Kitabın "hiç bir şey göründüğü gibi değildir" olan anafikrinin veriliş biçimini beğendim. Karakterler iki boyutlu değildi. Her davranışın psikolojik açıdan da açıklanıyor olması, iyinin çok iyi, kötünün çok kötü olmadığı, her durumun bir açıklaması bulunduğu bir kurgu ile yazılmış kitap merakı da canlı tutuyor.
Aynı anıları yaşayan kişilerin hafızasında olayların nasıl farklı yer ettiğine tanık olmak güzel, betimlemeler de kuvvetliydi.
Ancak kimi yerlerde anlatımın vasat seviyede devam ettiği ve son 30-40 sayfası ile de oldukça zorlama hissi verdiğini düşünmeden edemiyorum.
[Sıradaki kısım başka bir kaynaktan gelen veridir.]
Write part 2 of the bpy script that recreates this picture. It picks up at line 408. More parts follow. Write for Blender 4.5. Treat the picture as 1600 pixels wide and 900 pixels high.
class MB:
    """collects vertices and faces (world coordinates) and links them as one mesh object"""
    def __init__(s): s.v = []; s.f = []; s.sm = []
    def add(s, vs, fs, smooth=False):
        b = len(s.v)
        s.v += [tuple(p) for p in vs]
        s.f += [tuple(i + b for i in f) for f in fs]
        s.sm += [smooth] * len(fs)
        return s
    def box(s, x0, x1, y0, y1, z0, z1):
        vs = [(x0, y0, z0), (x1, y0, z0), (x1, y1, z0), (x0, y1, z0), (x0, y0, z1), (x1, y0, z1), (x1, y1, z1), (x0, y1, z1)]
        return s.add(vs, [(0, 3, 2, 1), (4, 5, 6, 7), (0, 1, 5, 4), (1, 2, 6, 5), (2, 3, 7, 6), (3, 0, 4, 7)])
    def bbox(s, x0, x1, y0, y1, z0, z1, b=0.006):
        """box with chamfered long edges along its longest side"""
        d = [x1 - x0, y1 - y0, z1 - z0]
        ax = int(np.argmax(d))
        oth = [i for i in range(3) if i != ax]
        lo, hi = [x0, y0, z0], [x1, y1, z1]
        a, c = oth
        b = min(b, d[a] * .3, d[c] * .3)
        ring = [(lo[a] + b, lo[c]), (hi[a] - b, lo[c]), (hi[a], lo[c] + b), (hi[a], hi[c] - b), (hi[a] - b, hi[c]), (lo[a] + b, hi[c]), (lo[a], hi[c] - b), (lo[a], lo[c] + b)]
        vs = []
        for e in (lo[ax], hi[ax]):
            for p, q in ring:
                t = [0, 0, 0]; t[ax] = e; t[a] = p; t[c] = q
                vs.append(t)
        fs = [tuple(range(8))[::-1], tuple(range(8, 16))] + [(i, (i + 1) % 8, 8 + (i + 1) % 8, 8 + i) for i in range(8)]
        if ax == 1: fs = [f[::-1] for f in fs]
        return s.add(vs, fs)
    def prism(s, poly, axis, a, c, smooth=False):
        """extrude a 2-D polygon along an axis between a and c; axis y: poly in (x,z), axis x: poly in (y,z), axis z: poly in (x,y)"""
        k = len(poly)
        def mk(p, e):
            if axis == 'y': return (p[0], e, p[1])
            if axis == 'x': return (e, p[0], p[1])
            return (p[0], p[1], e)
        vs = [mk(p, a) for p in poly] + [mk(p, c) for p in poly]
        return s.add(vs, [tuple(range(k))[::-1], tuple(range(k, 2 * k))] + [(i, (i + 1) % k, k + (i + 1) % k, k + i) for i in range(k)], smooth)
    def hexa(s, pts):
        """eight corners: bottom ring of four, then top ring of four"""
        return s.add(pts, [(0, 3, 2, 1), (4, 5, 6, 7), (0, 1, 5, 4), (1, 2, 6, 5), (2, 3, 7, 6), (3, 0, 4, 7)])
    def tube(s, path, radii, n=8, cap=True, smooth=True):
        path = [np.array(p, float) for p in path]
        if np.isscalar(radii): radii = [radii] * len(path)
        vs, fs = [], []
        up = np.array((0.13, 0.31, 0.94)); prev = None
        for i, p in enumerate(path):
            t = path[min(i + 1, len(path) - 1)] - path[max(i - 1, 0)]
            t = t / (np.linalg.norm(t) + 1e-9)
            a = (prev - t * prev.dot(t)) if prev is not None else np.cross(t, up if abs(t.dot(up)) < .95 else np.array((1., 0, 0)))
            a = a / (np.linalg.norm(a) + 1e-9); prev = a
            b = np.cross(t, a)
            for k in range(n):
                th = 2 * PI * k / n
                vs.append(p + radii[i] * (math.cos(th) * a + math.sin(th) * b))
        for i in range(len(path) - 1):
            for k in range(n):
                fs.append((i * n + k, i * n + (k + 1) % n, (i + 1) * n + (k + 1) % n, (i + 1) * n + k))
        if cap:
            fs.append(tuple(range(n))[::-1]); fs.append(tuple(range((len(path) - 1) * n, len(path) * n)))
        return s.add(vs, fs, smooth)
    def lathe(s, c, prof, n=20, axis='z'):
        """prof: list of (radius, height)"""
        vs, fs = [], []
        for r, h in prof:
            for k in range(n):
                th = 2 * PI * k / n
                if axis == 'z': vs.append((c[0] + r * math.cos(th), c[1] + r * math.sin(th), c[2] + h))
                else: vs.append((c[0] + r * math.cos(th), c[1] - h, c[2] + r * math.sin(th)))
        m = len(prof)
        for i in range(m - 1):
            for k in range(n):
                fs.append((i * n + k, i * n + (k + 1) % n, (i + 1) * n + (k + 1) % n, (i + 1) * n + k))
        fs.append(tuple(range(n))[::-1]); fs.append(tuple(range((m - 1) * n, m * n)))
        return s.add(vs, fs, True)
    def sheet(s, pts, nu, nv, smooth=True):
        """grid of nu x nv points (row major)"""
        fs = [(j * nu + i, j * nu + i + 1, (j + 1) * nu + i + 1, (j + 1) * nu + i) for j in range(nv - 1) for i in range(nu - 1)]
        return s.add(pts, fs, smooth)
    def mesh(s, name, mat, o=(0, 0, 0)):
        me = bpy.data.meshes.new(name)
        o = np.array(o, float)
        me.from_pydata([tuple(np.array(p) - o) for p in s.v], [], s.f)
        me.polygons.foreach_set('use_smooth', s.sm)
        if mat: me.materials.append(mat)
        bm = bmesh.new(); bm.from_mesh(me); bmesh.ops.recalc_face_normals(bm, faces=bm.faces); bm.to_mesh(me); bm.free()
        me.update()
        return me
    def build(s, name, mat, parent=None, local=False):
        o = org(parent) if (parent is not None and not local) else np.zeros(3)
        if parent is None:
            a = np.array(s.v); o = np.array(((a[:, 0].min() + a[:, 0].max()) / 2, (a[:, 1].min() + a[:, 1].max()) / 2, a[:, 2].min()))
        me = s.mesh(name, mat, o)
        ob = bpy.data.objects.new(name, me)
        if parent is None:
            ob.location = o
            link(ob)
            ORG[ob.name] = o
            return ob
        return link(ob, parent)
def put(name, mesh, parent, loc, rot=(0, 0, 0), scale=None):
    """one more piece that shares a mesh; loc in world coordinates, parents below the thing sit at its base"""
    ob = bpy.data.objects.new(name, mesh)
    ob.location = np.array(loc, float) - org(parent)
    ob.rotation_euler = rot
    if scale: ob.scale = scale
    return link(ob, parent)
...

Okurken altını çizeceginiz bölümler olmasına rağmen, bağlandığı konu hakkında son zamanlarda çokça kitap yazılmış olması artık rahatsız ediyor.
Son olarak başlarken Eyüp’ün hikayesini okuyacağım sanmıştım halbuki Eyüp’ten başka herkesin hikayesini okudum.
Hayat da böyle zaten. kendi hayatımızı yaşadığımızı sanıyoruz ama kendimizden başka herkesin hayatının içinde kendimizi kaybediyoruz.